What Happens When You Stop Trying

The first time I started a meditative practice was back in 2010. I think it lasted about two weeks.  Every year following that I’d set an intention to try to meditate but it didn’t work. I was too busy (funny, I know). I attempted to begin again many times through the years… when my schedule slowed a bit or when Oprah and Deepak had one of their 21-day mediation challenges. I’d do well for about ten days and then fall behind so stop. Perhaps you can relate?

I really wanted to meditate and experience the benefits I believed would result but it wasn’t happening for me. What I eventually realized was first, I never gave it enough time to set in as a habit to experience any of the benefits and second, I was trying to force something to happen during meditation.  You know…. I was trying to make thoughts stop, which resulted in the following repetitive voice track in my head: “Stop thinking. Can’t you just quiet your mind and stop the chatter? This is NOT working… ssshhhh.  Just focus on your breathing.”

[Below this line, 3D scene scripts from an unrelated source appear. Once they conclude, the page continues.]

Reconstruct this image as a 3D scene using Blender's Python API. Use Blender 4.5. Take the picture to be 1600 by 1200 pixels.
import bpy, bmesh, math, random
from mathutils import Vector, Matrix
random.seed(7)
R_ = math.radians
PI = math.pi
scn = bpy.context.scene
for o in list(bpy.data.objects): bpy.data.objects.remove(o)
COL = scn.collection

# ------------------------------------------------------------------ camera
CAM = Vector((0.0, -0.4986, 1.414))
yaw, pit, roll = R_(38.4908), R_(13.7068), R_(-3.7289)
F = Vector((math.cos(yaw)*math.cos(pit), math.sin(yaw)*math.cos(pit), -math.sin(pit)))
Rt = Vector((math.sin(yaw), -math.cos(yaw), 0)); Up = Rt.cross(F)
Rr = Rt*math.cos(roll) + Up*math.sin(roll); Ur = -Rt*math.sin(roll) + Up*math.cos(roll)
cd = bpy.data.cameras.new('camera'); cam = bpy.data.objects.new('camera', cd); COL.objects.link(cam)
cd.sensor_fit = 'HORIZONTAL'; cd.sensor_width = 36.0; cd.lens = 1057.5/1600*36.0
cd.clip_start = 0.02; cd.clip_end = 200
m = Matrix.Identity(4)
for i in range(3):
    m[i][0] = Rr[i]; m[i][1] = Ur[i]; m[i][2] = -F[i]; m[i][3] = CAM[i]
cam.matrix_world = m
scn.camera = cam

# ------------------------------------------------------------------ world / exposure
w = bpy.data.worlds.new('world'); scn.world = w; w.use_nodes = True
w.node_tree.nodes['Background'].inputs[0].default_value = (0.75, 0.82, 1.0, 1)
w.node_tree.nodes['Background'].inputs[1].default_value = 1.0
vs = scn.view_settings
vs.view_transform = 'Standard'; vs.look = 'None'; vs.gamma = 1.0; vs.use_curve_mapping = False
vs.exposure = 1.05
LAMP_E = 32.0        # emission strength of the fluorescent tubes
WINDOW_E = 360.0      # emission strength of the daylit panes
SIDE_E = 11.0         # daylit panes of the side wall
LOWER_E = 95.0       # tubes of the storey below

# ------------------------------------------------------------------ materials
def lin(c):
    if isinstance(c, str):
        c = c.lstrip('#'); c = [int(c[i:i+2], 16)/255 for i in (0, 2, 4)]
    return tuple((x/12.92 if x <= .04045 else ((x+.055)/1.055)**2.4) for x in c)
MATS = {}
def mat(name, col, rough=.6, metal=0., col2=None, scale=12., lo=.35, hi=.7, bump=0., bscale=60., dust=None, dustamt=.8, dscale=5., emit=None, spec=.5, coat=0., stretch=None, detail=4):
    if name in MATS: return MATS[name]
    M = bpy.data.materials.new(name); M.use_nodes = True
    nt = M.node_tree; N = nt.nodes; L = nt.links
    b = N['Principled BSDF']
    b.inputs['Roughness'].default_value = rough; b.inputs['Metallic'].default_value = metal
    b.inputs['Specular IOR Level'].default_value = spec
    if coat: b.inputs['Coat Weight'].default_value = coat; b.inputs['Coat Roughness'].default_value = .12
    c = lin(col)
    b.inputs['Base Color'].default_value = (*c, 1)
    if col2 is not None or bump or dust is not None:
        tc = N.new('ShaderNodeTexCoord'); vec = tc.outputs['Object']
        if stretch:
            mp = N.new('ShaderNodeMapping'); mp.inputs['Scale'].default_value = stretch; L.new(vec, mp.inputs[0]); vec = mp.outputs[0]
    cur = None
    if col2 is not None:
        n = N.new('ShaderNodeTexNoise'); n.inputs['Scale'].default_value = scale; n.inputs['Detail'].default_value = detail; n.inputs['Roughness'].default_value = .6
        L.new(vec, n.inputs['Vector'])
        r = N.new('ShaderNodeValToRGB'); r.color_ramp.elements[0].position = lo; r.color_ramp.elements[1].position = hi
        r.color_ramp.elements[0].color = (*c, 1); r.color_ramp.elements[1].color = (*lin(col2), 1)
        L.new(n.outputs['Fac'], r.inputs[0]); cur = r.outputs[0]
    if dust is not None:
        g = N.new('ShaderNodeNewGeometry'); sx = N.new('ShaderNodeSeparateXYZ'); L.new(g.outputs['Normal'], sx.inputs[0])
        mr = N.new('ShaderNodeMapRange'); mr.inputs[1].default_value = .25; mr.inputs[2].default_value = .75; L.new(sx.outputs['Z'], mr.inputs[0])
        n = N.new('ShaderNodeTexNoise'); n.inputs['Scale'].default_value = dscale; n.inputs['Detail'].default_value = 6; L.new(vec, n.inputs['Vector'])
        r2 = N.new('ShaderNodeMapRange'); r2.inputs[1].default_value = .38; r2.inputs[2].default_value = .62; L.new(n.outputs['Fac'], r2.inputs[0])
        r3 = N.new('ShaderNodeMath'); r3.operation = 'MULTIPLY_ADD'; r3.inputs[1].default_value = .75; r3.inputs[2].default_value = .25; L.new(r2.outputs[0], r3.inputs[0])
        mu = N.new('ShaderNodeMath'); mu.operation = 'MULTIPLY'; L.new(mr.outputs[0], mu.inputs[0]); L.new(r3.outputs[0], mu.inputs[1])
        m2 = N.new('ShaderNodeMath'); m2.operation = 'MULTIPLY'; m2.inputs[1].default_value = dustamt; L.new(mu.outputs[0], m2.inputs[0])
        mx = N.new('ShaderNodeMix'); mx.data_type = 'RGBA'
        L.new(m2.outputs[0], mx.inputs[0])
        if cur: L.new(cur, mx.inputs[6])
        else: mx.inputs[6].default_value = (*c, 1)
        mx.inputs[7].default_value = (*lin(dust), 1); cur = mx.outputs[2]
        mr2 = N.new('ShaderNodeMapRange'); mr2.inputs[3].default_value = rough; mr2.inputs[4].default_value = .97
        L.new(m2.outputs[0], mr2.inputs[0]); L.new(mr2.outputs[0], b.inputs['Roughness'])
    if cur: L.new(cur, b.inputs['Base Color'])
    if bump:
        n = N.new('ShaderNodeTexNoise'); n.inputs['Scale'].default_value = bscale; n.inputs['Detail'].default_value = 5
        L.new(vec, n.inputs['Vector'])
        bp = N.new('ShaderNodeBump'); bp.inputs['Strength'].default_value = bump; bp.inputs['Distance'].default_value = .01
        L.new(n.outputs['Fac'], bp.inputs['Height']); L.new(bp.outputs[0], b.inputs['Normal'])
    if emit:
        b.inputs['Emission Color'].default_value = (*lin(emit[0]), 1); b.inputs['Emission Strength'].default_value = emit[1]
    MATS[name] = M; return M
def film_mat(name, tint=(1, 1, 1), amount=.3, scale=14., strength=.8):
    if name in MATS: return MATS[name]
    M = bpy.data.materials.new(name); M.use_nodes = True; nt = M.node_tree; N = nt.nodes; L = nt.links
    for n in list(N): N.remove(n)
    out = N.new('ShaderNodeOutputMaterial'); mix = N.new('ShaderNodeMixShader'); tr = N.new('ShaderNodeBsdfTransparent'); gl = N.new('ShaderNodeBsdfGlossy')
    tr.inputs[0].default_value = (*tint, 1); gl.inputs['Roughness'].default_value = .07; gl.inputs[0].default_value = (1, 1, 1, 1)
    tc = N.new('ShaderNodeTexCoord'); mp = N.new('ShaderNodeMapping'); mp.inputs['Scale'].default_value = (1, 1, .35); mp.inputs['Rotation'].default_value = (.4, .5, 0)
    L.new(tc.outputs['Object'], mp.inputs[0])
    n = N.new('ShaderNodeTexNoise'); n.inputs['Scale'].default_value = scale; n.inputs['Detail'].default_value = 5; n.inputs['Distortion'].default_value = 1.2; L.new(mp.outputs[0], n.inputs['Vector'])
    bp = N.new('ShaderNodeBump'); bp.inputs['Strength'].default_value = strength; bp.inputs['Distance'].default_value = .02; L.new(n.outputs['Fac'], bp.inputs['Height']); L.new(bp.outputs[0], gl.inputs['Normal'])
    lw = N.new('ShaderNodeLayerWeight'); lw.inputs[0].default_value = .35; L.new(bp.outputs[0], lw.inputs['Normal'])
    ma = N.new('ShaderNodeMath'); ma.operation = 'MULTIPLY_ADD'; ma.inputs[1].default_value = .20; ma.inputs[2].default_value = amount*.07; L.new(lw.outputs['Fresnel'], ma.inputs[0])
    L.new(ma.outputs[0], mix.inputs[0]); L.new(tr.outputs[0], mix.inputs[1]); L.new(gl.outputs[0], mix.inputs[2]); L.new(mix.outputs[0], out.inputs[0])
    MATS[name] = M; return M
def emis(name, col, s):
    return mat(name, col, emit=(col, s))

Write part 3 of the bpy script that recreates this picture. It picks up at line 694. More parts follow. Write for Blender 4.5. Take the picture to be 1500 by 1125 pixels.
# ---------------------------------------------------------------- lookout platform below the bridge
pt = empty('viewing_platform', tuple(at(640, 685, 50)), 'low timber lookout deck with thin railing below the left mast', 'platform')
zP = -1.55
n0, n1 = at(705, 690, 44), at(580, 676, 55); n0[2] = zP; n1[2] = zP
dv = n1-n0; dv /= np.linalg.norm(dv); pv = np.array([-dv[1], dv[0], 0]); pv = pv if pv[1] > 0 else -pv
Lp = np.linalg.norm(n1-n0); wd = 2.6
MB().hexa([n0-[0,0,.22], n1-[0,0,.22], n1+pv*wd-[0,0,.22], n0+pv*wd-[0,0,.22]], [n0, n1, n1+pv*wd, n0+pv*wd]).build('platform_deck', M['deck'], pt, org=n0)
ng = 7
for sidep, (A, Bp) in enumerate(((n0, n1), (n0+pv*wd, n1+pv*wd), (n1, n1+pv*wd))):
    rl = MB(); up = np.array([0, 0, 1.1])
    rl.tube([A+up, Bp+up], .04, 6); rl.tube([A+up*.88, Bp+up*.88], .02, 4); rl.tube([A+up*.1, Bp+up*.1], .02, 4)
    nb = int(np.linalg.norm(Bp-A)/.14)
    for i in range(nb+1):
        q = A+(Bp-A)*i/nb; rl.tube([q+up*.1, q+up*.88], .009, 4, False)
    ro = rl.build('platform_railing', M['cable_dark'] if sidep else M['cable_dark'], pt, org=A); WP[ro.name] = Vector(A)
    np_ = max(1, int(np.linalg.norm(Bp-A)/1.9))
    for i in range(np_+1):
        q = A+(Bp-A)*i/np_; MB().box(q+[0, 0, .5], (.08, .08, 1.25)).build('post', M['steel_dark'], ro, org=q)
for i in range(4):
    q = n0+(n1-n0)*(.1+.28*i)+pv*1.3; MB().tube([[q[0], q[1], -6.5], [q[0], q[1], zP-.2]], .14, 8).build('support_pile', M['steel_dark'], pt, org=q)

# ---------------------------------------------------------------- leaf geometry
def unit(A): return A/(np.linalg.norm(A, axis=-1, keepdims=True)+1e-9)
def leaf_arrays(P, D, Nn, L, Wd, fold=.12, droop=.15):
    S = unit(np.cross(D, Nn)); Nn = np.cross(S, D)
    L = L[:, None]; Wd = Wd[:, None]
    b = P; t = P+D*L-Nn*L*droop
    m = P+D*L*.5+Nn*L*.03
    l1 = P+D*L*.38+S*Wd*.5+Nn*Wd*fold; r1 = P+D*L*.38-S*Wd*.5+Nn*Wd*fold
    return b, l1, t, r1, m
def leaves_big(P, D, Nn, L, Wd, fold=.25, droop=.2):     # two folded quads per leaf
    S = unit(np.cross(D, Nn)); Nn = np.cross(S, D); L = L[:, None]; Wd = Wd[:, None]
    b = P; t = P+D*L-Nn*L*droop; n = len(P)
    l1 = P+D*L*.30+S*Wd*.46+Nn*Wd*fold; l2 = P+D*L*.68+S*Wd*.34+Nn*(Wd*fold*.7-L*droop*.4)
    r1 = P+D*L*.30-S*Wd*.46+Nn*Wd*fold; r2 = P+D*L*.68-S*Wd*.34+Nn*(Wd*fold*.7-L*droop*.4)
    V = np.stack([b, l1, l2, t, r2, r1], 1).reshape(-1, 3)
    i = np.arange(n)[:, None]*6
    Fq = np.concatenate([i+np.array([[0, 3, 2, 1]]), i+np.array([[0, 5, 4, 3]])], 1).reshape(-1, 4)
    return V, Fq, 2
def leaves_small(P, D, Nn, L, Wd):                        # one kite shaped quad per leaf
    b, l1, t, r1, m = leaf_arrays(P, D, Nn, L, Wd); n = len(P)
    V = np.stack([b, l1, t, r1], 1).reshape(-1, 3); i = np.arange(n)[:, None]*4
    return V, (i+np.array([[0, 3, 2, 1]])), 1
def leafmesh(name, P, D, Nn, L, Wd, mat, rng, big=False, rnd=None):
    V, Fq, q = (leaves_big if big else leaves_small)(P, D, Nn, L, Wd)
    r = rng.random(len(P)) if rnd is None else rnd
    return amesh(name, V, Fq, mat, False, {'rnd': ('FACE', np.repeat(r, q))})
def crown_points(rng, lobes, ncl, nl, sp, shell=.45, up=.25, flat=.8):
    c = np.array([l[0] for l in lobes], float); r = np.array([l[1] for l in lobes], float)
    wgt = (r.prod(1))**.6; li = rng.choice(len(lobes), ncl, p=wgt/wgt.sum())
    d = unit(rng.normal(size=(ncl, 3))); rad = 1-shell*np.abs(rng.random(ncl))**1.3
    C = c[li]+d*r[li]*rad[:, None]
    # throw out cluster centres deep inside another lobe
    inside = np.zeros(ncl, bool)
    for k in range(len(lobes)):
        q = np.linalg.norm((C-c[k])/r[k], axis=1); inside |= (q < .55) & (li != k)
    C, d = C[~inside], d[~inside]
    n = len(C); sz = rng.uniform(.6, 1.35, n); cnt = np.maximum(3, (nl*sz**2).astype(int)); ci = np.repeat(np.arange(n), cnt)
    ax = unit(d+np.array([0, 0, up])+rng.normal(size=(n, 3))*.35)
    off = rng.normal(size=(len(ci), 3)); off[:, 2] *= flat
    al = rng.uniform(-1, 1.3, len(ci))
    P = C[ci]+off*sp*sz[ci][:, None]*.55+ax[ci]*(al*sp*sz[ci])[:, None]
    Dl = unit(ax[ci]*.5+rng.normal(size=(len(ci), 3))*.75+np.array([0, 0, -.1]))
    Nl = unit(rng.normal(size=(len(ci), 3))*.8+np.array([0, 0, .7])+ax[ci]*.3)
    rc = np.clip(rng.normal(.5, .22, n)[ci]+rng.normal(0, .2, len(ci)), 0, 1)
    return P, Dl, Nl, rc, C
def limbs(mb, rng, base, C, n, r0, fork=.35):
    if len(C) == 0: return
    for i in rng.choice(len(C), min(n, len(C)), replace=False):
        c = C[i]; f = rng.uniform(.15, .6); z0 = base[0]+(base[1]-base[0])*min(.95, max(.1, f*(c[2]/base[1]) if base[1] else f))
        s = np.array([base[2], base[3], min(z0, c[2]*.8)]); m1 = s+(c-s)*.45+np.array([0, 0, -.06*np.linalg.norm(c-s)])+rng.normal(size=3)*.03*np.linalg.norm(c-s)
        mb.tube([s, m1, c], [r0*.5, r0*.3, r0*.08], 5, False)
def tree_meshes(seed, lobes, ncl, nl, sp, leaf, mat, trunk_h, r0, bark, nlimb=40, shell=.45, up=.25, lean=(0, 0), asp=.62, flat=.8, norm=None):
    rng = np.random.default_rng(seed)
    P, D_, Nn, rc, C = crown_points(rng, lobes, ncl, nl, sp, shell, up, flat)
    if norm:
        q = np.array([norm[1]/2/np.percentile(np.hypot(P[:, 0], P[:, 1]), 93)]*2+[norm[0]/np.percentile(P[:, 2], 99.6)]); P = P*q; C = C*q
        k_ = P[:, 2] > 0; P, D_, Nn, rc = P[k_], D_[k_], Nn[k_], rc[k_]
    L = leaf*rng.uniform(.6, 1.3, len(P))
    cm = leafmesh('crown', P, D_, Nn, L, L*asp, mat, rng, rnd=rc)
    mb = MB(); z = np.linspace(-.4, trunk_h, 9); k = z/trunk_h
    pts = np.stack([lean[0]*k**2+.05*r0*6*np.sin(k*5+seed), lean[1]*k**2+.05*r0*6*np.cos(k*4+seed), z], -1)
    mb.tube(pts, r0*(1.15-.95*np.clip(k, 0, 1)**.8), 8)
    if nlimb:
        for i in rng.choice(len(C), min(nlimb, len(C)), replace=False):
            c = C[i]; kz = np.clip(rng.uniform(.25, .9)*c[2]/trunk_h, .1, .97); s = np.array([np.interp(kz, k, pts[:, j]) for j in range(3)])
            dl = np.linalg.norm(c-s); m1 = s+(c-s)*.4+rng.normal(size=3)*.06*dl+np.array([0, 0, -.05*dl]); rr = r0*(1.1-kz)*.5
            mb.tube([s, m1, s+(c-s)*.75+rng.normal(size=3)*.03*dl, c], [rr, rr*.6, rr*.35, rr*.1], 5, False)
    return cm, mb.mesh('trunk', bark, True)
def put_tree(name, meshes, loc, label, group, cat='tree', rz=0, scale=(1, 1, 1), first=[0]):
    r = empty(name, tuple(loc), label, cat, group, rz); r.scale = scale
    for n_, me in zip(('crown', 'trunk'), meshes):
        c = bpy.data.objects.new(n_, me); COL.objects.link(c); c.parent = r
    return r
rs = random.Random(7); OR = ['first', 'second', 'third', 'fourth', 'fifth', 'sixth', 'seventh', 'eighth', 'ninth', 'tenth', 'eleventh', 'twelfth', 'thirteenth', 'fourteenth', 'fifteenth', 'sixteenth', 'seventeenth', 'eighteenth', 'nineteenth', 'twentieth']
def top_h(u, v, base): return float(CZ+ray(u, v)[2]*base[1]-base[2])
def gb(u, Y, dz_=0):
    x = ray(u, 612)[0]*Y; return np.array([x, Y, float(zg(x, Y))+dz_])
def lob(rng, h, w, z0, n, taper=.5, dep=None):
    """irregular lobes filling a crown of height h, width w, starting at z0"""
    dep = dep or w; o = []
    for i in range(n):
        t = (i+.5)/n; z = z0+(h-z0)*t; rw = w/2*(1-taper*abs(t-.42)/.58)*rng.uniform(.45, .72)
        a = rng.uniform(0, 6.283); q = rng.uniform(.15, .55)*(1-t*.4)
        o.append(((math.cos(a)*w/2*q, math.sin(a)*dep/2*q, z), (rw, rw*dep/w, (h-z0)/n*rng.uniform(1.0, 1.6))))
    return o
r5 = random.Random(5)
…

When I began my writing sabbatical earlier this year and was in the midst of a spiritual journey that I unintentionally ended up on after my Dad died, I decided not only did I want to meditate but I also needed to meditate.  As part of grieving my Dad, I needed to sit in silence and simply feel whatever needed to be felt without judging those feelings. I wanted to process the emotions of grief and sadness so they moved through my body, didn’t get stuck, or keep me stuck.  As I did this I realized there was no need to shut myself up or even stop the chatter. This was time to let it be what it needed to be without attaching to it.  When I stopped judging the thoughts and feelings that arose during my meditative time, it became easier to sit in silence longer.  It became a welcome experience instead of a battle in my mind about all the chattering occurring. When I stopped resisting the thoughts and feelings as they arose and just let them be, they passed. They moved on. Eventually what was left was peace and silence.  I was amazed.  It took at least two months of regular meditation for this to occur.  Once it did I loved the peace that accompanied the 30 minutes I set aside each morning to meditate. (By the way, I didn’t start with 30 minutes; I started with ten and gradually increased.)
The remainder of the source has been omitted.